L’autodéfense émotionnelle est un outil précieux pour celleux qui se trouvent à l’intersection de multiples discriminations, y compris le racisme. Le livre de Kei Lam aborde également des sujets comme le Asian Hate et l'intersectionnalité, reflétant son engagement contre les discriminations et son travail sur la santé mentale.

Kei Lam nous rappelle qu’elle n’a pas découvert le racisme anti-asiatique avec la pandémie, bien que celle-ci ait ravivé des expériences douloureuses. "Avant d’écrire ce livre, je n’avais pas conscientisé ni intellectualisé le poids des oppressions," avoue-t-elle.

Les communautés asiatiques sont souvent perçues comme une minorité modèle, mais pour Kei Lam, l’autodéfense émotionnelle a été une véritable libération. "Je comprends maintenant que j’ai le droit de désobéir et que je n’ai pas à faire de la pédagogie quand je n’en ai pas l’énergie," explique-t-elle. Cette nouvelle perception de soi lui a redonné confiance et espoir, lui permettant de préserver son énergie pour les causes qui lui sont chères.

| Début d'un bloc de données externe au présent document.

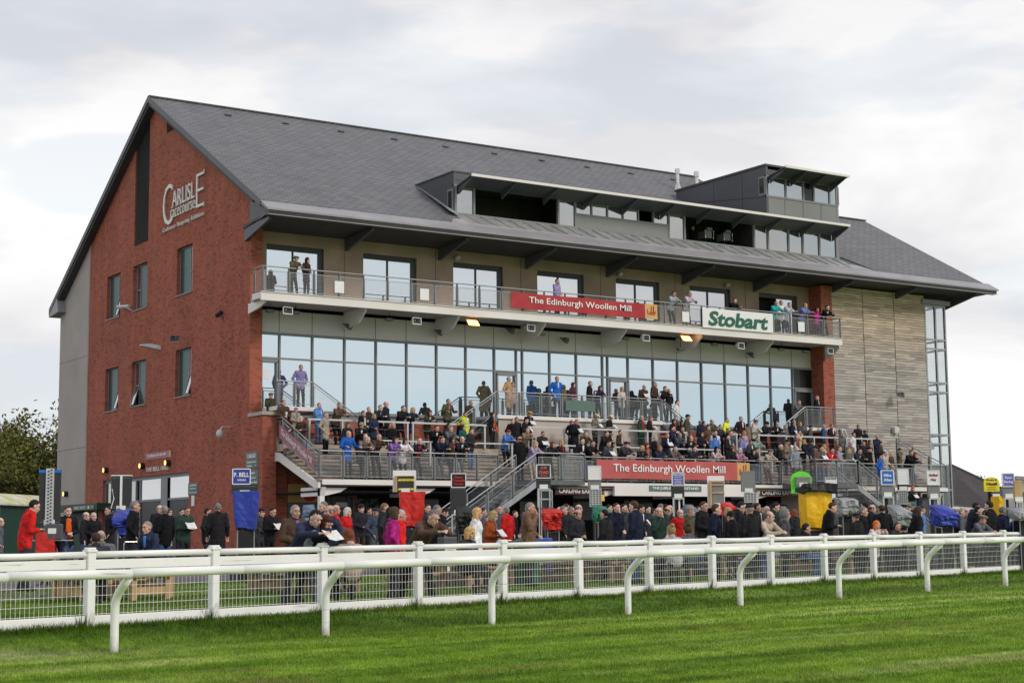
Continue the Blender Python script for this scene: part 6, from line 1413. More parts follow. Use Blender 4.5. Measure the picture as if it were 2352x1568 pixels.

Je terminerai par cette conclusion de Kei Lam : "Quand on est asiatique en France, on ne peut pas s’inscrire dans la résilience mentale tant qu’on n’est pas suffisamment représenté dans la culture, en politique ou dans les médias." Ainsi, Kei Lam nous offre une leçon de résilience et de courage, soulignant l'importance de l’autodéfense émotionnelle dans un monde où les agressions, qu'elles soient physiques ou psychologiques, restent malheureusement trop fréquentes.